**DATA LINES**
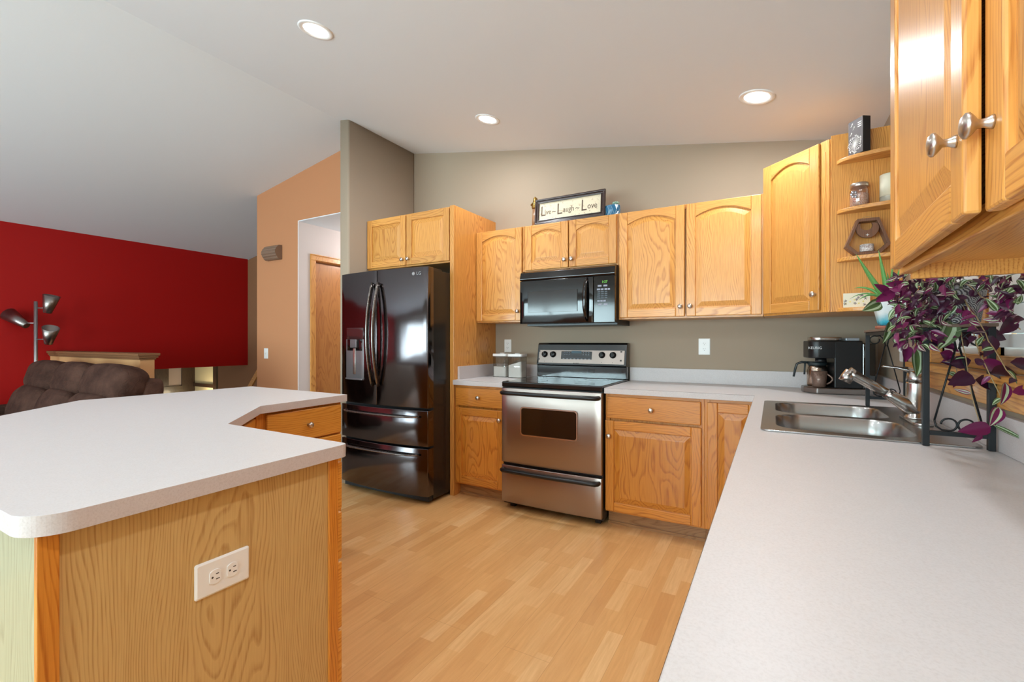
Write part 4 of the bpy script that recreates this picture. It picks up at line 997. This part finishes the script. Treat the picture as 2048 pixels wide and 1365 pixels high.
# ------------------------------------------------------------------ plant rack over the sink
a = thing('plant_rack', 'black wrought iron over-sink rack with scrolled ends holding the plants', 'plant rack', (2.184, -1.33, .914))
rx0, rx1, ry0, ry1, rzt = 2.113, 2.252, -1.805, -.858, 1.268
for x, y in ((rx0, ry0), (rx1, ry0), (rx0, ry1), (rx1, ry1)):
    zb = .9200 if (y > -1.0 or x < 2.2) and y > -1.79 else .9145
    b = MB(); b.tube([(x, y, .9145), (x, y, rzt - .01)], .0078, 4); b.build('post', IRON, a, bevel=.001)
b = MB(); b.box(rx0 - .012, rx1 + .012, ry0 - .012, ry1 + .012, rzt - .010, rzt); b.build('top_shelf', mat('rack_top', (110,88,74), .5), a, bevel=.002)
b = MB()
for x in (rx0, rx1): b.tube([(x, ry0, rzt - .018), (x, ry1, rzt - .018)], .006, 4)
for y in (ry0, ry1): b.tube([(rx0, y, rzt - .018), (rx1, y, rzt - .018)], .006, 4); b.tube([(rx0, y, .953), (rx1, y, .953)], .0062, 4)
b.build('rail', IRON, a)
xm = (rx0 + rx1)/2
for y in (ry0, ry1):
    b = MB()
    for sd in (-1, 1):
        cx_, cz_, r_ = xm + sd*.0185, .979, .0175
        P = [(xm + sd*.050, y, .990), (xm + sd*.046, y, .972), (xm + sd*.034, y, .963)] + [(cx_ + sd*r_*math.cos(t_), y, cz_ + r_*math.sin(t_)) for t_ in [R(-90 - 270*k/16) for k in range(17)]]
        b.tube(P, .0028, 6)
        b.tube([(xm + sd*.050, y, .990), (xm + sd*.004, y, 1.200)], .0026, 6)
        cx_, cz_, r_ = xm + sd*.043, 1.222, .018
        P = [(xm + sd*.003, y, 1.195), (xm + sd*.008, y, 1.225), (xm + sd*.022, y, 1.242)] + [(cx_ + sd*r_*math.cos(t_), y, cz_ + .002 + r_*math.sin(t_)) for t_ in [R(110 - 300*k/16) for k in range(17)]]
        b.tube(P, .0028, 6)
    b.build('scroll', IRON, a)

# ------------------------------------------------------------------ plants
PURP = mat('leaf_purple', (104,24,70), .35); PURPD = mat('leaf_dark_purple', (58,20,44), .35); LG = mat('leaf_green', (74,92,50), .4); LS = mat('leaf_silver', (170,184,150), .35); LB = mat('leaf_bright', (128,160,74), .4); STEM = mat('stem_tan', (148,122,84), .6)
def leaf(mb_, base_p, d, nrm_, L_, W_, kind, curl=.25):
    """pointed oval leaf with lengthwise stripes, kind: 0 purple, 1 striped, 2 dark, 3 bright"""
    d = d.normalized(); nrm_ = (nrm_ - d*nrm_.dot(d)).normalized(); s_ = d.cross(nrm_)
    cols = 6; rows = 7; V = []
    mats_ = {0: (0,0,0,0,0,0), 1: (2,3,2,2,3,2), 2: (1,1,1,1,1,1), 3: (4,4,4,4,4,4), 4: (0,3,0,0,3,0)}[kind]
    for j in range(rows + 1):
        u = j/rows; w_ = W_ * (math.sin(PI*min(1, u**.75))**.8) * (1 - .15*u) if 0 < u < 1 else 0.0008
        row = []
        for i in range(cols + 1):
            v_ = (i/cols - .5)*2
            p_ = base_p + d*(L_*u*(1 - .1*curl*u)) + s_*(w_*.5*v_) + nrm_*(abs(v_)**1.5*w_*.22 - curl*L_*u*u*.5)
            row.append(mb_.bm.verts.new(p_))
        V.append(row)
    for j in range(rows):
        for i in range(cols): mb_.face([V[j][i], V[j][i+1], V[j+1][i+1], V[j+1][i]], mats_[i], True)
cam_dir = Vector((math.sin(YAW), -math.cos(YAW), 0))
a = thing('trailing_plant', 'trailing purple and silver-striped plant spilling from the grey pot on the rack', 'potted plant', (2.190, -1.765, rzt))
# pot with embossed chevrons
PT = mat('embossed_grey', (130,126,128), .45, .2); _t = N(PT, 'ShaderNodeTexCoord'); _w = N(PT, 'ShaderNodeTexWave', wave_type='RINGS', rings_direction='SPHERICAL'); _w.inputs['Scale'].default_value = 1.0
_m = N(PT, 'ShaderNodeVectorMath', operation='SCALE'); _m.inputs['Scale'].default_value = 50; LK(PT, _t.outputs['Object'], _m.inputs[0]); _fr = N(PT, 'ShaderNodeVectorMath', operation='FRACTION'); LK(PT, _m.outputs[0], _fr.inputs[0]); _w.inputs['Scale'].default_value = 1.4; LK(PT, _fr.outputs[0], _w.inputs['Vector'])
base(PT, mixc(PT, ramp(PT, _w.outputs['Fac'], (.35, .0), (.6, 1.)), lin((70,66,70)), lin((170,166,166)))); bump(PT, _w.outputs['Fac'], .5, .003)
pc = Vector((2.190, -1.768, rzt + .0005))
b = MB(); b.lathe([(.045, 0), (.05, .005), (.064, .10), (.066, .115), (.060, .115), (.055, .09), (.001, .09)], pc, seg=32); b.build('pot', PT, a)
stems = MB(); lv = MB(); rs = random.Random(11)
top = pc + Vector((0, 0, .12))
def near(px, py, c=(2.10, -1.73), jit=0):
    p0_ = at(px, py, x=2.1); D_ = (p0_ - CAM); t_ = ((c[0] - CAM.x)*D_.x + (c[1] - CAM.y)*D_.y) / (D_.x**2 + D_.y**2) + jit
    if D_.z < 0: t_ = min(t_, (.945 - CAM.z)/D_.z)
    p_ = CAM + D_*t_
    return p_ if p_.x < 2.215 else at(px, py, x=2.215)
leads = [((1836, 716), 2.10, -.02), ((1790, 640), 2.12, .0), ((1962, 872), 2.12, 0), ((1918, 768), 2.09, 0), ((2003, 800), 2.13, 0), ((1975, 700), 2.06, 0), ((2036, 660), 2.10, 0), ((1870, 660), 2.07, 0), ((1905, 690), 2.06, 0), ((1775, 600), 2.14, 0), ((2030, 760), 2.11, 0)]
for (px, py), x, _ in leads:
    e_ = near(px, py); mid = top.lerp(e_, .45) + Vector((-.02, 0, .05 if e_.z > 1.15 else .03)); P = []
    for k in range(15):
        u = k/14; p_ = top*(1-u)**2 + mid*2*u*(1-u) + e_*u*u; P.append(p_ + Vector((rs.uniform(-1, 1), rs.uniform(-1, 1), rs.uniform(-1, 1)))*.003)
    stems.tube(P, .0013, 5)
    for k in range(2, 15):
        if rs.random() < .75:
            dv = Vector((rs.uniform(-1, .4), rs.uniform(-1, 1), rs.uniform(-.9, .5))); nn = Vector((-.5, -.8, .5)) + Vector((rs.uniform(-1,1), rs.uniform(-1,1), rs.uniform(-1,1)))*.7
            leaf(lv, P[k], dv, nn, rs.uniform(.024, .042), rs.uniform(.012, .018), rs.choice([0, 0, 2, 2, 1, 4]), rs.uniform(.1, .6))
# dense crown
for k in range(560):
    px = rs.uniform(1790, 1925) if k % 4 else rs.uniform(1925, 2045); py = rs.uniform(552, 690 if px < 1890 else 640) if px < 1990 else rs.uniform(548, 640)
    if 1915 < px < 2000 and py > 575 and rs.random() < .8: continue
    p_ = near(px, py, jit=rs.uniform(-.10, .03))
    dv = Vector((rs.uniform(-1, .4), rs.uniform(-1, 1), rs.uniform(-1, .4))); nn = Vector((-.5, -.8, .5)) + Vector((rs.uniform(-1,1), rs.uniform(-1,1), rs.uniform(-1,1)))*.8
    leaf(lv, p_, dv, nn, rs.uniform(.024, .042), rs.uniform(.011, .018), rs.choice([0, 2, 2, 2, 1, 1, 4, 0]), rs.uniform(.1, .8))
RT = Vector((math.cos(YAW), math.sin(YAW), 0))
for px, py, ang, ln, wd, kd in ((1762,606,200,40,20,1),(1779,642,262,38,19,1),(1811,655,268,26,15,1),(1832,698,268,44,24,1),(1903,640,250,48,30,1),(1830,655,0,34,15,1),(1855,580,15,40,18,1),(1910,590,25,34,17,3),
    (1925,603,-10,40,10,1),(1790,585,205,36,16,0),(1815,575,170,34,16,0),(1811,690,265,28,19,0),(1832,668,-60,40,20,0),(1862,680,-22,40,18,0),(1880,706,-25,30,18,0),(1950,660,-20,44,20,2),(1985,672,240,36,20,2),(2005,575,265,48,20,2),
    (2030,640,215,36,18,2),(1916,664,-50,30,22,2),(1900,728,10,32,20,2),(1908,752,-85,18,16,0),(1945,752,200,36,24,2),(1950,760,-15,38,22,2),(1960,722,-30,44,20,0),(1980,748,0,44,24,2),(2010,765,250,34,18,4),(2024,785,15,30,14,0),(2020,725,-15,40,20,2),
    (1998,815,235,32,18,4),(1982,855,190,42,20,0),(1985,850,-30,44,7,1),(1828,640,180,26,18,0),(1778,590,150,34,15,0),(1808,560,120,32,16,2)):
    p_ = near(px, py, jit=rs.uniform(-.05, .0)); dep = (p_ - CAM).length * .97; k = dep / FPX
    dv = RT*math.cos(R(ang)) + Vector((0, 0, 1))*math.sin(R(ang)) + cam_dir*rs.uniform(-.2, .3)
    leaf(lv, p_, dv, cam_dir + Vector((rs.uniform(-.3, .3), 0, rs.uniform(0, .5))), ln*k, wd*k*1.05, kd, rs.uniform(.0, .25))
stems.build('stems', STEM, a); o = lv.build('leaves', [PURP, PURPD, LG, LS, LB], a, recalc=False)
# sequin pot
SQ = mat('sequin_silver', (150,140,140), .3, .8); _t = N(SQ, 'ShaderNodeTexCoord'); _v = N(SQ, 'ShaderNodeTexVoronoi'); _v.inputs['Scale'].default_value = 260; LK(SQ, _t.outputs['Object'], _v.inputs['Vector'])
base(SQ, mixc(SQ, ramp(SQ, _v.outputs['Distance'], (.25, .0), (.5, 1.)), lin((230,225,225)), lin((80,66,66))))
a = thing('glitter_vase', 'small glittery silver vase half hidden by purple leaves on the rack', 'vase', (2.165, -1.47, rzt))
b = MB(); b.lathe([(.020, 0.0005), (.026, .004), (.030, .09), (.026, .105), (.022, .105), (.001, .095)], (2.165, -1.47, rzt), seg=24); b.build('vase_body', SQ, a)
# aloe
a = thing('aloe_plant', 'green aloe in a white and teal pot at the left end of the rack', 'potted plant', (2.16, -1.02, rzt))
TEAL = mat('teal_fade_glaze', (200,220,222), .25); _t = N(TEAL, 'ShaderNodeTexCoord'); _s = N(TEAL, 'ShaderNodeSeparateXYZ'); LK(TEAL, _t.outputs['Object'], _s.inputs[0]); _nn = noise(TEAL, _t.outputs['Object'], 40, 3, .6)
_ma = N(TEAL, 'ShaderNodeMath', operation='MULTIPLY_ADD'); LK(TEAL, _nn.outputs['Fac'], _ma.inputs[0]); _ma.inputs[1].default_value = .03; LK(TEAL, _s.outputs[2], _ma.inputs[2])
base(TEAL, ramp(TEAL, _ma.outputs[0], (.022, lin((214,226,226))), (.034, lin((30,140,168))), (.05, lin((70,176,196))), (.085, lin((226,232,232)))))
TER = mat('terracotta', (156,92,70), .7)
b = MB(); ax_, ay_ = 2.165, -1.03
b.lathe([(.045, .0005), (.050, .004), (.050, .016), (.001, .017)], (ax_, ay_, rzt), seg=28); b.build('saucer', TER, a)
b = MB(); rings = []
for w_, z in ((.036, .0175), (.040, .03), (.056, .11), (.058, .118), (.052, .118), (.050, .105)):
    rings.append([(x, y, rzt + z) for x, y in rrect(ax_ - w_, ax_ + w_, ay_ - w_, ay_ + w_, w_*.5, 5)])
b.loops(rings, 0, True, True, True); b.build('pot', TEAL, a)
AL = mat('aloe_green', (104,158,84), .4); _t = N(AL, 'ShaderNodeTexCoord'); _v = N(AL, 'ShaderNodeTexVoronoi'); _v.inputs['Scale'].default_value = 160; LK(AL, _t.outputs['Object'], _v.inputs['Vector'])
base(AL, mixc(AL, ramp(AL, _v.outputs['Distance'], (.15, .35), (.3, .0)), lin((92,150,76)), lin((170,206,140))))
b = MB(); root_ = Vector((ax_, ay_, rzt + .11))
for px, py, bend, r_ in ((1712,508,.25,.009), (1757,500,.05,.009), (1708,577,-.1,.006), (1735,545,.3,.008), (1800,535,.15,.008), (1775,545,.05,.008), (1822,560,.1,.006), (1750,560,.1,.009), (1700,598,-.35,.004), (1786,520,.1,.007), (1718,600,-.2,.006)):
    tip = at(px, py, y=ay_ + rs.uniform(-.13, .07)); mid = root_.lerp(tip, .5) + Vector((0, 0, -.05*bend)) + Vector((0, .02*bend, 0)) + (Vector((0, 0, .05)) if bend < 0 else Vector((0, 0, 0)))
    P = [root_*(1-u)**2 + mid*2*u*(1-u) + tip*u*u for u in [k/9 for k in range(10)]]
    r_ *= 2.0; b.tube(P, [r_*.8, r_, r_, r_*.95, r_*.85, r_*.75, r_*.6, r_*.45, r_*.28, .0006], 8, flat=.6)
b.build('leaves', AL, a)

**WHAT NEEDS TO BE DONE**
Repeat, exactly and in full, each line from the start of the data to the line that contains "b.build('scroll', IRON, a)". Pictures do not go in.

**ANSWER TO THIS TASK**
Write part 4 of the bpy script that recreates this picture. It picks up at line 997. This part finishes the script. Treat the picture as 2048 pixels wide and 1365 pixels high.
# ------------------------------------------------------------------ plant rack over the sink
a = thing('plant_rack', 'black wrought iron over-sink rack with scrolled ends holding the plants', 'plant rack', (2.184, -1.33, .914))
rx0, rx1, ry0, ry1, rzt = 2.113, 2.252, -1.805, -.858, 1.268
for x, y in ((rx0, ry0), (rx1, ry0), (rx0, ry1), (rx1, ry1)):
    zb = .9200 if (y > -1.0 or x < 2.2) and y > -1.79 else .9145
    b = MB(); b.tube([(x, y, .9145), (x, y, rzt - .01)], .0078, 4); b.build('post', IRON, a, bevel=.001)
b = MB(); b.box(rx0 - .012, rx1 + .012, ry0 - .012, ry1 + .012, rzt - .010, rzt); b.build('top_shelf', mat('rack_top', (110,88,74), .5), a, bevel=.002)
b = MB()
for x in (rx0, rx1): b.tube([(x, ry0, rzt - .018), (x, ry1, rzt - .018)], .006, 4)
for y in (ry0, ry1): b.tube([(rx0, y, rzt - .018), (rx1, y, rzt - .018)], .006, 4); b.tube([(rx0, y, .953), (rx1, y, .953)], .0062, 4)
b.build('rail', IRON, a)
xm = (rx0 + rx1)/2
for y in (ry0, ry1):
    b = MB()
    for sd in (-1, 1):
        cx_, cz_, r_ = xm + sd*.0185, .979, .0175
        P = [(xm + sd*.050, y, .990), (xm + sd*.046, y, .972), (xm + sd*.034, y, .963)] + [(cx_ + sd*r_*math.cos(t_), y, cz_ + r_*math.sin(t_)) for t_ in [R(-90 - 270*k/16) for k in range(17)]]
        b.tube(P, .0028, 6)
        b.tube([(xm + sd*.050, y, .990), (xm + sd*.004, y, 1.200)], .0026, 6)
        cx_, cz_, r_ = xm + sd*.043, 1.222, .018
        P = [(xm + sd*.003, y, 1.195), (xm + sd*.008, y, 1.225), (xm + sd*.022, y, 1.242)] + [(cx_ + sd*r_*math.cos(t_), y, cz_ + .002 + r_*math.sin(t_)) for t_ in [R(110 - 300*k/16) for k in range(17)]]
        b.tube(P, .0028, 6)
    b.build('scroll', IRON, a)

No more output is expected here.